UB -
University at Buffalo, The State University of New York Computer Science and Engineering

Eastern Great Lakes Theory Workshop Talk

Agnostic Learning of Monomials by Halfspaces is Hard

Yi Wu, Carnegie Mellon University

Saturday, October 3, 5:30-5:45pm

ABSTRACT

We prove the following strong hardness result for learning: Given a distribution on labeled examples from the hypercube such that there exists a monomial (or conjunction) consistent with (1 - ϵ)-fraction of the examples, it is NP-hard to find a halfspace that is correct on ( 1/2 +ϵ)-fraction of the examples, for arbitrary constant ϵ > 0. In learning theory terms, weak agnostic learning of monomials by halfspaces is NP-hard. This hardness result bridges between and subsumes two previous results which showed similar hardness results for the proper learning of monomials and halfspaces. As immediate corollaries of our result, we give the first optimal hardness results for weak agnostic learning of decision lists and majorities.

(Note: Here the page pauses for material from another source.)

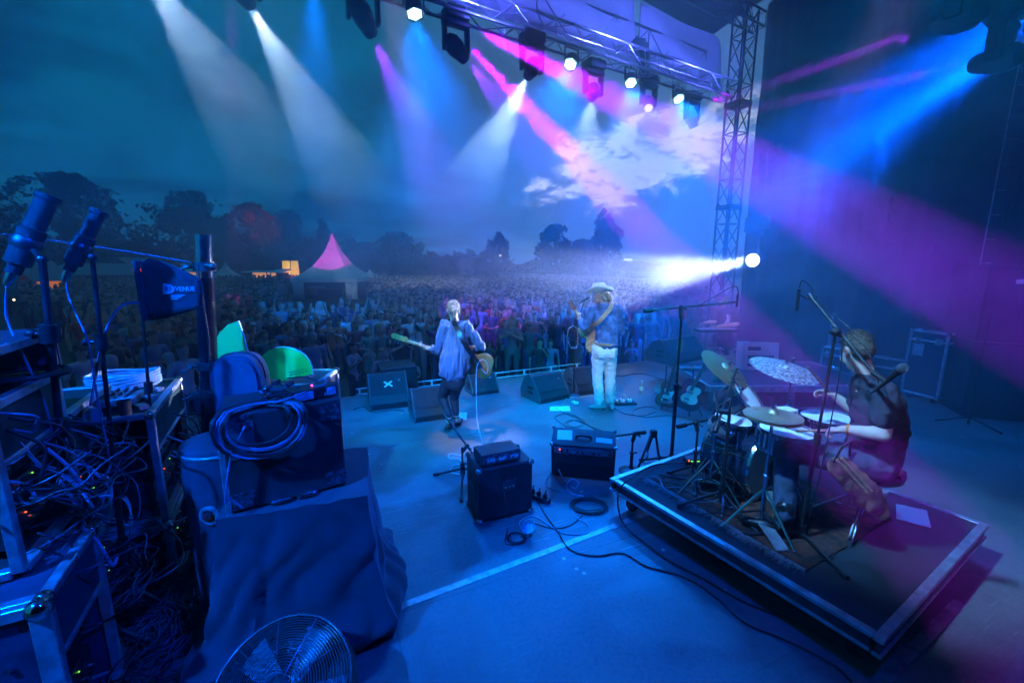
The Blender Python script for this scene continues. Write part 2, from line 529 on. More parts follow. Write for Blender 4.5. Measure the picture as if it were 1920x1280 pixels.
ALUT = mat('truss tube', (.62, .6, .66), .36, .85, var=.1)
TB2 = T_B + T_D * 4.5
truss('lighting_truss', 'long silver lighting truss hung across the front of the stage under the roof cloth', T_A - T_D * .25, TB2, .34, ALUT, step=.42, rc=.027, rb=.011)
tw_top = TOWER + V((0, 0, TRZ + 1.6))
tower = truss('roof_tower', 'tall vertical truss tower at the far right corner of the stage', TOWER + V((0, 0, .05)), tw_top, .36, STEEL, up=(ED.x, ED.y, 0), step=.48, rc=.026, rb=.015)
for k in (1, 3, 5):
    mb = MB(); z = k * 1.15
    for s_ in (-.25, .25): mb.box((0, 0, z + s_ * .12), (.42, .42, .04), Matrix.Rotation(BEAR, 3, 'Z'))
    mb.build('sleeve_plate', STEEL, tower)
RT = T_N * 1.0 + V((0, 0, .95))
rt0 = T_A + RT - T_D * .4
truss('roof_truss', 'upper roof truss above the white cloth at the right, lit magenta', rt0, rt0 + T_D * 9, .45, STEEL, step=.5, rc=.03, rb=.016)

# roof canopy, side drapes -------------------------------------------
FR = T_A + T_N * 1.1 - T_D * .9; FL = T_B + T_N * 1.1 + T_D * 7
RZ = TRZ + 1.75
def sheet(name, rows, m, label, cat, kind=None, th=.02, par=None):
    """a cloth: rows of points, given a real thickness by a solidify step"""
    h_, w_ = len(rows), len(rows[0]); mb = MB()
    mb.add([p for r in rows for p in r], [(j * w_ + i, j * w_ + i + 1, (j + 1) * w_ + i + 1, (j + 1) * w_ + i) for j in range(h_ - 1) for i in range(w_ - 1)])
    o = mb.build(name, m, par, smooth=True); md = o.modifiers.new('thickness', 'SOLIDIFY'); md.thickness = th; md.offset = 0
    return tag(o, label, cat, kind=kind)
roofm = mat('dark roof cloth', (.02, .022, .03), .7, var=.2)
cors = [V((FR.x, FR.y, RZ)), V((FL.x, FL.y, RZ))]
bk = [c_ - EN * 15 + V((0, 0, .8)) for c_ in cors]
rows = []
for j in range(13):
    v_ = j / 12; rows.append([cors[0].lerp(cors[1], i / 16).lerp(bk[0].lerp(bk[1], i / 16), v_) + V((0, 0, .35 * sin(i / 16 * pi) + .06 * abs(sin(v_ * pi * 6)))) for i in range(17)])
sheet('stage_roof', rows, roofm, 'dark cloth roof stretched over the stage', 'roof')
for k in range(4):
    a = FR - EN * (1.4 + 2.2 * k) + V((0, 0, RZ - FR.z - .25)); a = V((a.x, a.y, RZ - .3))
    truss('roof_rafter', ['dark roof rafter nearest the front of the stage', 'second dark roof rafter from the front', 'third dark roof rafter from the front', 'dark roof rafter nearest the camera'][k], a, a + T_D * 12, .3, STEEL, step=.6)

# side drape: heavy crumpled black cloth
dm = bpy.data.materials.new('glossy black drape'); dm.use_nodes = True; t = NT(dm.node_tree); b = dm.node_tree.nodes['Principled BSDF']
b.inputs['Base Color'].default_value = (.035, .035, .045, 1); b.inputs['Roughness'].default_value = .24
tcn = t.n('ShaderNodeTexCoord'); bp = t.n('ShaderNodeBump'); bp.inputs['Strength'].default_value = 1.0; bp.inputs['Distance'].default_value = .07
t.link(t.noise(t.scale(tcn.outputs['Object'], (1, 1, .35)), 7, 6, .65, 1.5), bp.inputs['Height']); t.link(bp.outputs[0], b.inputs['Normal'])
c0 = TOWER + V((.45, .0, 0)); c1 = P(1920, 790); cd = (c1 - c0).normalized(); cn = V((-cd.y, cd.x, 0)); LEN = (c1 - c0).length + 7
nx, nz = 300, 26; rows = []
for j in range(nz + 1):
    z = RZ * j / nz; row = []
    for i in range(nx + 1):
        s_ = LEN * i / nx
        w1 = .09 * sin(s_ * 6.2 + .6 * sin(s_ * 1.3)) + .05 * sin(s_ * 15 + 2 * sin(s_ * 2.1) + .25 * z) + .03 * noise.noise(V((s_ * 3, z * 1.2, 0)))
        w1 += .12 * noise.noise(V((s_ * .7, z * .35, 4)))
        row.append(c0 + cd * s_ + cn * w1 * (1 - .25 * z / RZ) + V((0, 0, z)))
    rows.append(row)
sheet('side_drape', rows, dm, 'heavy crumpled black drape closing the right side of the stage', 'drape', th=.006)

rows = []
for j in range(9):
    rows.append([S(L0 + (L1 - L0) * i / 90, 12.6 + .12 * sin(i * 1.3) + .05 * sin(i * 3.1), RZ * 1.05 * j / 8) for i in range(91)])
sheet('light_block_drape', rows, dm, 'unseen black drape added behind the camera to block sky light', 'drape', th=.006)  # unseen, added to keep open sky light off the stage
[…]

Our techniques are quite different from previous hardness proofs for learning. We use an invariance principle and sparse approxi- mation of halfspaces from recent work on fooling halfspaces to give a new natural list decoding of a halfspace in the context of dictatorship tests/label cover reductions. In addition, unlike previous invariance principle based proofs which are only known to give Unique Games hardness, we give a reduction from a smooth version of Label Cover that is known to be NP-hard.

Slides

Speaker Bio

Yi Wu received his Bachelor in Computer Science from Tsinghua University in 2005. Currently he is a PhD student in Carnegie Mellon University working with Ryan O'Donnnell. His main research interest includes hardness of approximation, probability, learning theory and Boolean function analysis.